The AI hype is about how we dream to interact with our tech

Getting the wrong idea of what AI can actually do because we’re trying too hard to put a human face on our devices.

Generative AI buzz is at an all-time high, with new gadgets, and companies continuing to push AI into their products. Machine learning is a big step in technology to be sure, but it’s nowhere near its potential yet. Just like self-driving cars are still years away from getting right, so is AI.

The promise

A lot of what products are promising AI to be are at best a disappointment, and at worst potentially harmful.
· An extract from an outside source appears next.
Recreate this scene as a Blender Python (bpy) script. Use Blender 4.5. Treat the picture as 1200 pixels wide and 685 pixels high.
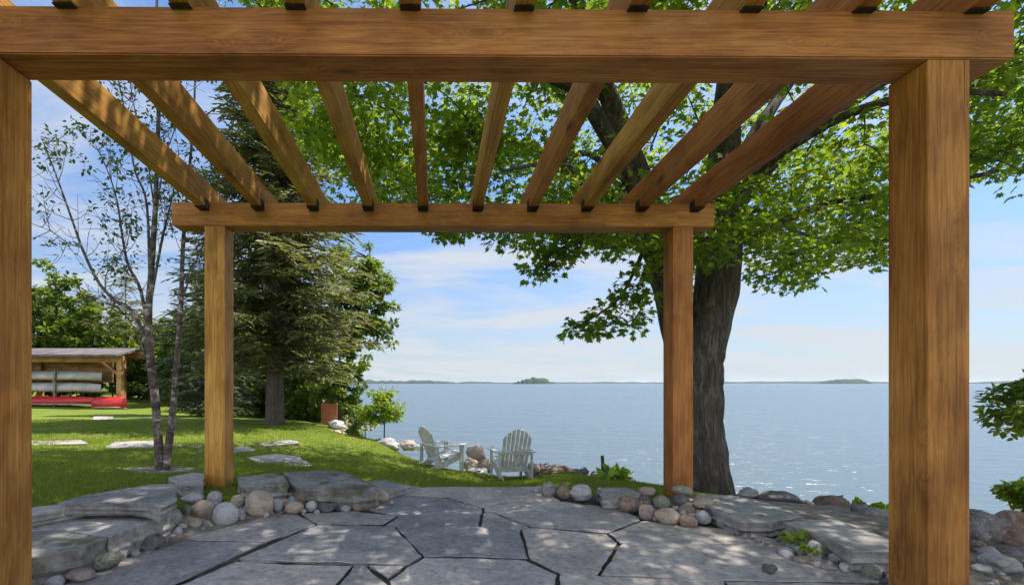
import bpy, bmesh, math, random
import numpy as np
from mathutils import Vector, Matrix, noise
R = math.radians
random.seed(7); rng = np.random.default_rng(11)
for o in list(bpy.data.objects): bpy.data.objects.remove(o)
S = bpy.context.scene
COL = S.collection

# ---------------------------------------------------------------- camera, sky, sun, exposure
CX, CY, F, HC = 514.0, 449.0, 550.0, 1.1      # principal point and focal length in photo pixels, eye height
cam = bpy.data.objects.new('camera', bpy.data.cameras.new('camera')); COL.objects.link(cam)
cam.location = (0, 0, HC); cam.rotation_euler = (R(90), 0, 0)
cam.data.sensor_width = 36; cam.data.lens = 36*F/1200
cam.data.shift_x = (600-CX)/1200; cam.data.shift_y = (CY-342.5)/1200
cam.data.clip_start = 0.05; cam.data.clip_end = 30000
S.camera = cam
SUN_EL, SUN_AZ = 60.0, 62.0                   # azimuth clockwise from +Y (the lake), so the sun is to the right
sv = Vector((math.sin(R(SUN_AZ))*math.cos(R(SUN_EL)), math.cos(R(SUN_AZ))*math.cos(R(SUN_EL)), math.sin(R(SUN_EL))))
sl = bpy.data.lights.new('sun', 'SUN'); sl.energy = 4.0; sl.angle = R(0.55); sl.color = (1, .93, .82)
so = bpy.data.objects.new('sun', sl); COL.objects.link(so); so.location = sv*50
so.rotation_euler = (-sv).to_track_quat('-Z', 'Y').to_euler()
W = bpy.data.worlds.new('World'); S.world = W; W.use_nodes = True
nt = W.node_tree; nt.nodes.clear()
def N(tree, typ, **kw):
    n = tree.nodes.new(typ)
    for k, v in kw.items():
        if k == 'in_':
            for a, b in v.items(): n.inputs[a].default_value = b
        else: setattr(n, k, v)
    return n
sky = N(nt, 'ShaderNodeTexSky', sky_type='NISHITA', sun_disc=False, sun_elevation=R(SUN_EL), sun_rotation=R(SUN_AZ),
        altitude=100, air_density=1.0, dust_density=0.6, ozone_density=1.6)
bg = N(nt, 'ShaderNodeBackground', in_={'Strength': 0.13}); out = N(nt, 'ShaderNodeOutputWorld')
tc = N(nt, 'ShaderNodeTexCoord'); sp = N(nt, 'ShaderNodeSeparateXYZ')
nt.links.new(tc.outputs['Generated'], sp.inputs[0])
def M_(op, a, b=None, clamp=False, tree=None):
    t = tree or nt
    m = N(t, 'ShaderNodeMath', operation=op, use_clamp=clamp)
    for i, v in enumerate((a, b)):
        if v is None: continue
        if isinstance(v, (int, float)): m.inputs[i].default_value = v
        else: t.links.new(v, m.inputs[i])
    return m.outputs[0]
zz = M_('ADD', M_('MAXIMUM', sp.outputs['Z'], 0.0), 0.16)
cb = N(nt, 'ShaderNodeCombineXYZ')
nt.links.new(M_('DIVIDE', sp.outputs['X'], zz), cb.inputs[0]); nt.links.new(M_('DIVIDE', sp.outputs['Y'], zz), cb.inputs[1])
mp = N(nt, 'ShaderNodeMapping', in_={'Scale': (.55, 1.25, 1), 'Location': (3.1, 1.7, 0), 'Rotation': (0, 0, R(-14))})
nt.links.new(cb.outputs[0], mp.inputs[0])
n1 = N(nt, 'ShaderNodeTexNoise', in_={'Scale': 1.25, 'Detail': 10, 'Roughness': .6, 'Distortion': .7}); nt.links.new(mp.outputs[0], n1.inputs[0])
cr = N(nt, 'ShaderNodeValToRGB'); cr.color_ramp.elements[0].position = .45; cr.color_ramp.elements[1].position = .66
nt.links.new(n1.outputs[0], cr.inputs[0])
hz = N(nt, 'ShaderNodeMapRange', in_={1: .0, 2: .32, 3: .72, 4: .0}); nt.links.new(sp.outputs['Z'], hz.inputs[0])

cf = M_('MULTIPLY', M_('ADD', M_('MULTIPLY', cr.outputs[0], .85), hz.outputs[0], True), .92)
mx = N(nt, 'ShaderNodeMix', data_type='RGBA'); nt.links.new(cf, mx.inputs[0])
# thinner light low over the lake in front, a bright cloud bank added behind the viewer as fill light
dim = N(nt, 'ShaderNodeMapRange', in_={1: .0, 2: .5, 3: .43, 4: .84}); nt.links.new(sp.outputs['Z'], dim.inputs[0])
skd = N(nt, 'ShaderNodeMix', data_type='RGBA', blend_type='MULTIPLY'); skd.inputs[0].default_value = 1
nt.links.new(sky.outputs[0], skd.inputs[6]); dc = N(nt, 'ShaderNodeCombineColor')
nt.links.new(M_('MULTIPLY', dim.outputs[0], .70), dc.inputs[0]); nt.links.new(M_('MULTIPLY', dim.outputs[0], .88), dc.inputs[1]); nt.links.new(M_('MULTIPLY', dim.outputs[0], 1.1), dc.inputs[2]); nt.links.new(dc.outputs[0], skd.inputs[7])
nt.links.new(skd.outputs[2], mx.inputs[6])
back_fill = N(nt, 'ShaderNodeMapRange', interpolation_type='SMOOTHSTEP', in_={1: .25, 2: -.45, 3: 0, 4: 1}); nt.links.new(sp.outputs['Y'], back_fill.inputs[0])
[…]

They focus on processing large language models to allow for asking questions in a more natural way, and having the computer respond in a more natural, human-like way.

And their features are around multimodal interaction with the world by being able to understand what it “hears” through your voice and “sees” through photos and video. Google released a concept demo of where we could be in a few years.

The reality

But we are not there yet. And some companies are realizing that. Google has AI tech that it’s releasing mainly to developers, not as consumer products yet. And Apple is showing off its tech in the form of research articles.

The thing is, many hyped AI features are already available, and on our phones. We can ask Siri for information, and Google Lense allows for getting information about certain things we see. And they do a much better job.

We’re trying to get to the science fiction promise of being able to talk to our computers and have them answer back as if we’re talking to another person. And we’re willing to give current tech a huge benefit of the doubt because it sounds convincing. But all we’re doing is anthropomorphizing our computers.